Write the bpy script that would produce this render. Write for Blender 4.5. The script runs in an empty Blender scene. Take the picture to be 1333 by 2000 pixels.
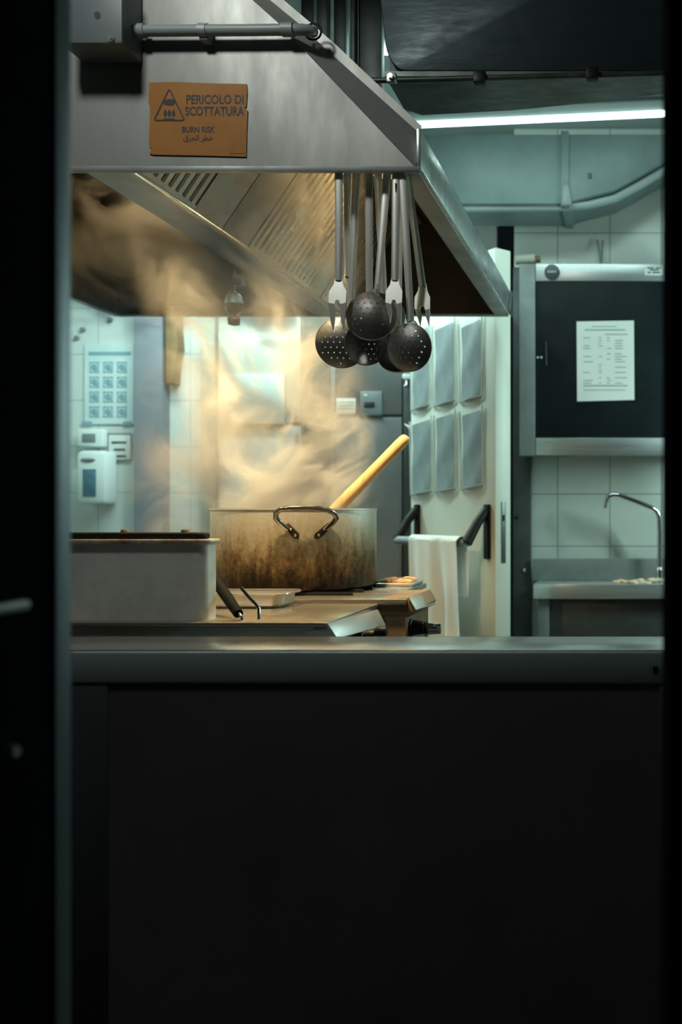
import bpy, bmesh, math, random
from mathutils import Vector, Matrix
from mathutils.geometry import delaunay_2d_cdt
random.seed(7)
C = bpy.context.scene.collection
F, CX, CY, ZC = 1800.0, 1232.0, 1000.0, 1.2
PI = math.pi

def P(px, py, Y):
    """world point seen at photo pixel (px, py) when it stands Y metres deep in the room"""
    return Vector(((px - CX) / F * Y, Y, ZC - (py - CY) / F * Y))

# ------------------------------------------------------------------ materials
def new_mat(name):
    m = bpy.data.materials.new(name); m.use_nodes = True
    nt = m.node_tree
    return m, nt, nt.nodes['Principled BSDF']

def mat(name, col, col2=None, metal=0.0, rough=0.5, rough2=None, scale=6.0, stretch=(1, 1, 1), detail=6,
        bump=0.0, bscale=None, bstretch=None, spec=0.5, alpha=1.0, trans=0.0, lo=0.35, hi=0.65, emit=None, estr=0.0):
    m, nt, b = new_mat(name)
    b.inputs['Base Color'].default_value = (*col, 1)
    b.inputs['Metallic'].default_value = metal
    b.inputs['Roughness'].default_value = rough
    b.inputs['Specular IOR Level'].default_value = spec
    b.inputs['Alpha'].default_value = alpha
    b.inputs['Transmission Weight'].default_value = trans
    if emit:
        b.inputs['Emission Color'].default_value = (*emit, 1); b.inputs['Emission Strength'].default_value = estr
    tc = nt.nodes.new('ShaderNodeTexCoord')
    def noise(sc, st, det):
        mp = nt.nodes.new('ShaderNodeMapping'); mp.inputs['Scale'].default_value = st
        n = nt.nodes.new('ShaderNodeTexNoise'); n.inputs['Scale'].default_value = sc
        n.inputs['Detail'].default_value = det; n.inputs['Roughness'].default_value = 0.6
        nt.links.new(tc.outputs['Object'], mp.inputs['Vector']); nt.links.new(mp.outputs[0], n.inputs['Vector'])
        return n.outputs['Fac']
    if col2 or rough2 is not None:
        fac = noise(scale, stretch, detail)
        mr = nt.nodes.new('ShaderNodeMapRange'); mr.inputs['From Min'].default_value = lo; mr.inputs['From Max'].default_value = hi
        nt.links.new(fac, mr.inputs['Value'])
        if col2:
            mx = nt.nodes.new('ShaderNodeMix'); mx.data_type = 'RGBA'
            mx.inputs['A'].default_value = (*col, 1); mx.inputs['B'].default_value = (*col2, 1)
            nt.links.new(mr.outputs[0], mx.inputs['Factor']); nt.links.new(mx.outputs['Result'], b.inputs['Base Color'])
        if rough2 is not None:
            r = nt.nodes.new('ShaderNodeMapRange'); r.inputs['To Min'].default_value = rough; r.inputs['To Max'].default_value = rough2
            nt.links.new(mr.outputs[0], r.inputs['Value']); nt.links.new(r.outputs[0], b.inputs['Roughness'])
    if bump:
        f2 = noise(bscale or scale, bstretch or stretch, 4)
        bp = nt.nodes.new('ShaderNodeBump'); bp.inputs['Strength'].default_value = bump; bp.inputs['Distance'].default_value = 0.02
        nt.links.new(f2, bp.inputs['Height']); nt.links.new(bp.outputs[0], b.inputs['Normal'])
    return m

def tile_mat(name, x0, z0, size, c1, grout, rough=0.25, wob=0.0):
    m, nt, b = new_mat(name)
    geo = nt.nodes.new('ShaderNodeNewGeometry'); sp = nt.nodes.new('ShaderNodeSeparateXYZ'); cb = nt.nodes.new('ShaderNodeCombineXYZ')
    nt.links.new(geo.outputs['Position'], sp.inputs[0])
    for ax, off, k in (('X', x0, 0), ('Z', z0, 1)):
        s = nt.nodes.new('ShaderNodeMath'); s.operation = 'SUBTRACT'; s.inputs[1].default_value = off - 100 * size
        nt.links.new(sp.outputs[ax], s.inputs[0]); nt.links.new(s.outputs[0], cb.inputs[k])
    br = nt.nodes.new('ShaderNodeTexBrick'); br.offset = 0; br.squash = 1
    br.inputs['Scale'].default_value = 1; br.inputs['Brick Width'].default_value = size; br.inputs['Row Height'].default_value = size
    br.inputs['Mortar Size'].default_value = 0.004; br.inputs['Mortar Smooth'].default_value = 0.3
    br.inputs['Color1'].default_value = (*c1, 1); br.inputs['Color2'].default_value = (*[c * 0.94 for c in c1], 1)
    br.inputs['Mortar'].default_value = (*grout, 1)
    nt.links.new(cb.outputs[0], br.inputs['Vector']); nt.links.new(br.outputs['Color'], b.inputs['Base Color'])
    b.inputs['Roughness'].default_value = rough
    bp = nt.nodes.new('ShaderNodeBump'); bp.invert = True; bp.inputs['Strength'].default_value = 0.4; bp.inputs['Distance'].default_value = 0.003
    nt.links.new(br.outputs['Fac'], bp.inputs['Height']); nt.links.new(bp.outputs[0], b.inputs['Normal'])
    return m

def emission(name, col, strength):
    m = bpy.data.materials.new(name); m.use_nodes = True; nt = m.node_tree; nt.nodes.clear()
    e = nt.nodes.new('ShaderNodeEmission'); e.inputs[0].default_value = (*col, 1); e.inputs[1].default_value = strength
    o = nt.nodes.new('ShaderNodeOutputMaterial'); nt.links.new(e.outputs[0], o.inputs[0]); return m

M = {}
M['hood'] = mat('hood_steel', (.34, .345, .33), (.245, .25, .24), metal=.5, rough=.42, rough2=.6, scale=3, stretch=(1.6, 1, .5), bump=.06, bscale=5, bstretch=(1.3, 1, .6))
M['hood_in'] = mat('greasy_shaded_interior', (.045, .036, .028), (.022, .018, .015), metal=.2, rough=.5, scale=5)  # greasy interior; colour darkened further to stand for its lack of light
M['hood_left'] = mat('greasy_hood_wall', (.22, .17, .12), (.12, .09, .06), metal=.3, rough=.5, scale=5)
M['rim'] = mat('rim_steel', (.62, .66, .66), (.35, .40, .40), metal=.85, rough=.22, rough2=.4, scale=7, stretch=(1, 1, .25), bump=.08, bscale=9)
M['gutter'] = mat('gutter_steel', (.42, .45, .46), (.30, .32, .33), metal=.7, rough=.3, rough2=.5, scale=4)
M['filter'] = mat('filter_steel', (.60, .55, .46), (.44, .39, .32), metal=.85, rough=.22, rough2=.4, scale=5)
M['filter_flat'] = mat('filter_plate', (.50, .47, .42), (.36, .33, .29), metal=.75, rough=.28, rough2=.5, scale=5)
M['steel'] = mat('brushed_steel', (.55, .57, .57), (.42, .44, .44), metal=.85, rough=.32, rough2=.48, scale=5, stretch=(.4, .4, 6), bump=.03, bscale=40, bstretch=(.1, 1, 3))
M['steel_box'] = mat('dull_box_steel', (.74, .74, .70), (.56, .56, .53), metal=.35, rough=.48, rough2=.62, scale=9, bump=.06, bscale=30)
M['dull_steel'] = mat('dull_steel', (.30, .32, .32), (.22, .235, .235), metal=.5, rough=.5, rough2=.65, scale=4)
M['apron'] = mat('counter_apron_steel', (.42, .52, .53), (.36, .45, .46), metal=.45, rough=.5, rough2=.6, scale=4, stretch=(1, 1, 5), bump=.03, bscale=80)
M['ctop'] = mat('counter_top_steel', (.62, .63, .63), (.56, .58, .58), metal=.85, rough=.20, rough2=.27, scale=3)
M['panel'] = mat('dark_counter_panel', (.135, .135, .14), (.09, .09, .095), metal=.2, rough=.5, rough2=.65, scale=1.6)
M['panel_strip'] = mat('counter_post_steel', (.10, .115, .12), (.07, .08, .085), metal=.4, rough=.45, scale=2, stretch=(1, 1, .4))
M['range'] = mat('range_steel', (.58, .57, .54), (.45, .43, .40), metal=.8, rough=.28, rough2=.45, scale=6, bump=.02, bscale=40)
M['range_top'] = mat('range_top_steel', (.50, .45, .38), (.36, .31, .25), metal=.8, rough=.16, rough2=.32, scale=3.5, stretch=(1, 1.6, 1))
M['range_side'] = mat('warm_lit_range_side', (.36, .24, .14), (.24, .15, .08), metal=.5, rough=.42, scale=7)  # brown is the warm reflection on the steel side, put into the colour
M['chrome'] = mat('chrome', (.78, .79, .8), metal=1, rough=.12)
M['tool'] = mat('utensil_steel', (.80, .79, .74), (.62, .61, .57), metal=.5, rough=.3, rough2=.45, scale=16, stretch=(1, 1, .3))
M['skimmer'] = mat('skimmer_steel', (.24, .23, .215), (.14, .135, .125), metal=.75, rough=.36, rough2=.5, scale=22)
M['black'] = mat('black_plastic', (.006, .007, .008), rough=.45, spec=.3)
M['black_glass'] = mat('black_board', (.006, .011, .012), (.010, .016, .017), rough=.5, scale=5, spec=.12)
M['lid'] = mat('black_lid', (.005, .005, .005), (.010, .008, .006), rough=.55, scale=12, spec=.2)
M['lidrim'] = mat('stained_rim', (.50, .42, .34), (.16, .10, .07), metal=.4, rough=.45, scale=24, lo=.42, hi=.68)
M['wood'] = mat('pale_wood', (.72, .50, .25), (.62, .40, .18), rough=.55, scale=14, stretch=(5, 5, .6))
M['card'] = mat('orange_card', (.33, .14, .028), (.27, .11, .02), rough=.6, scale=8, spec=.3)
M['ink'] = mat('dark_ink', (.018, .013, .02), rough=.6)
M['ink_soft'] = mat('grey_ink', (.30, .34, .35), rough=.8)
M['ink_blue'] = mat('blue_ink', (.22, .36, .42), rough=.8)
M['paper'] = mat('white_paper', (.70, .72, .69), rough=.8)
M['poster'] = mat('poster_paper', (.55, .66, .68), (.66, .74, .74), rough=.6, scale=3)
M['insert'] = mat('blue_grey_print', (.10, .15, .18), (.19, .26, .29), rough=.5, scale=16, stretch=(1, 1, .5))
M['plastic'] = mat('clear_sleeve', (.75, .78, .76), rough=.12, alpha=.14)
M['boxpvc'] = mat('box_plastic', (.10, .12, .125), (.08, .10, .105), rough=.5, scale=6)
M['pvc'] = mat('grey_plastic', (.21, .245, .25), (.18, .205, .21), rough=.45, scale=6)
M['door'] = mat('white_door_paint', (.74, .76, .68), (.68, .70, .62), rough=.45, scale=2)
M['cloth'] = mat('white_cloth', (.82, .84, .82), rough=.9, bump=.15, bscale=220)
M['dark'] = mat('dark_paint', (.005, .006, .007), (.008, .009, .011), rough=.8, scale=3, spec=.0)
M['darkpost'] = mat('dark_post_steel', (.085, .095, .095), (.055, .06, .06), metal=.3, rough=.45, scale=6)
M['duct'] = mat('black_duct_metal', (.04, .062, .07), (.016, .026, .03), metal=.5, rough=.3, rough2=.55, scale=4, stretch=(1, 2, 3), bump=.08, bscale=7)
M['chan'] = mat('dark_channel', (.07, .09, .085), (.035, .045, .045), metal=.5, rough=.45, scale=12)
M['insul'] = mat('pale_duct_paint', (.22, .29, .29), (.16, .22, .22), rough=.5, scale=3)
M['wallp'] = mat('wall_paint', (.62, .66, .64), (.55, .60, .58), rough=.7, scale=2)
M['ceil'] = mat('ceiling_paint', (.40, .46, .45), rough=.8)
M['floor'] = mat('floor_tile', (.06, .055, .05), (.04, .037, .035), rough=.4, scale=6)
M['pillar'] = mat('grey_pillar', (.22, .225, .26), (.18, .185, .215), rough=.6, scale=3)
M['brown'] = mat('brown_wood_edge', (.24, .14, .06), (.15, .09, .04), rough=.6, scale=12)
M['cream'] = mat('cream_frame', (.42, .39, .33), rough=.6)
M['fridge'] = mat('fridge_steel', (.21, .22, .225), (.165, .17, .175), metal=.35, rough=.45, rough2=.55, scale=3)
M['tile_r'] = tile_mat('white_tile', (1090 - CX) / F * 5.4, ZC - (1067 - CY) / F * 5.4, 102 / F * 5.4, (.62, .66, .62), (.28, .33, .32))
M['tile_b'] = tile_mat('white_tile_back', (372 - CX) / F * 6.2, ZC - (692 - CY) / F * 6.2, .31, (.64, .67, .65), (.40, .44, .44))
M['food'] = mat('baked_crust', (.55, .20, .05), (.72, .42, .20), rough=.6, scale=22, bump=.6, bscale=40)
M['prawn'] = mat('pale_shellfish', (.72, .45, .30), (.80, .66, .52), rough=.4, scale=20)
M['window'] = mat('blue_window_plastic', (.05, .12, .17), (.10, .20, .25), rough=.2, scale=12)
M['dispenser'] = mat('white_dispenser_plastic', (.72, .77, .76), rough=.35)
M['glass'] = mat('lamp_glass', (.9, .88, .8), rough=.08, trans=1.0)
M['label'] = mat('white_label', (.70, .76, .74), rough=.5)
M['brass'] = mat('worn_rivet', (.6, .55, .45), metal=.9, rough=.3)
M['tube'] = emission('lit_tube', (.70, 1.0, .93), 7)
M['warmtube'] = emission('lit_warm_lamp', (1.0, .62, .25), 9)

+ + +

- [WHAT THE TASK ASKS]
Write down every line from the opening of the listing to the line with "return m, nt, nt.nodes['Principled BSDF']", both included, and nothing else; the pictures are omitted.

- [ANSWER TO THE EXERCISE]
Write the bpy script that would produce this render. Write for Blender 4.5. The script runs in an empty Blender scene. Take the picture to be 1333 by 2000 pixels.
import bpy, bmesh, math, random
from mathutils import Vector, Matrix
from mathutils.geometry import delaunay_2d_cdt
random.seed(7)
C = bpy.context.scene.collection
F, CX, CY, ZC = 1800.0, 1232.0, 1000.0, 1.2
PI = math.pi

def P(px, py, Y):
    """world point seen at photo pixel (px, py) when it stands Y metres deep in the room"""
    return Vector(((px - CX) / F * Y, Y, ZC - (py - CY) / F * Y))

# ------------------------------------------------------------------ materials
def new_mat(name):
    m = bpy.data.materials.new(name); m.use_nodes = True
    nt = m.node_tree
    return m, nt, nt.nodes['Principled BSDF']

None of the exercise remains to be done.